Questionado se o compromisso sino-português tem sido respeitado em Macau, desde a liberdade de expressão até outros direitos básicos da população, Paulo Cunha-Alves disse que se encontra “plenamente reflectido na Lei Básica” da RAEM.
“O Governo português tem acompanhado a sua implementação ao longo dos últimos 20 anos e considera que os compromissos assumidos em matéria da especificidade jurídica de Macau têm sido cumpridos de forma satisfatória”, sustentou.

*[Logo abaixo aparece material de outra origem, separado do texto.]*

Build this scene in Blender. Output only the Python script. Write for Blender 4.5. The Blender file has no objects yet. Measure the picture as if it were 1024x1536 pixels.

Quanto às queixas e situações mais relevantes com as quais o consulado é confrontado, o cônsul admitiu que “as principais dificuldades (…) estão relacionadas com escassez de recursos humanos e com o ritmo de rotação do pessoal que é elevado”.

Nos dois sentidos

Na mesma entrevista escrita, o Embaixador considerou que melhorar as ligações aéreas Macau-Lisboa, desenvolver parcerias empresariais e falar-se mais de Macau em Portugal seria importante para reforçar a cooperação mútua. Paulo Cunha-Alves disse ainda que para se reforçar a diplomacia económica e cultural “seria também importante desenvolver o turismo nos dois sentidos e melhorar as ligações aéreas entre Macau e Lisboa”.
“Julgo ainda pertinente o desenvolvimento de parcerias empresariais entre empresários de Portugal e da RAEM, com a disponibilização de ambas as partes para acções de investimento nos dois sentidos”, sustentou o diplomata.
O embaixador salientou que, “sem que exista um conhecimento mais aprofundado entre os dois povos, não será fácil convencer empresários, artistas e outros agentes da cultura a visitarem Macau e a relacionarem-se com a RAEM”.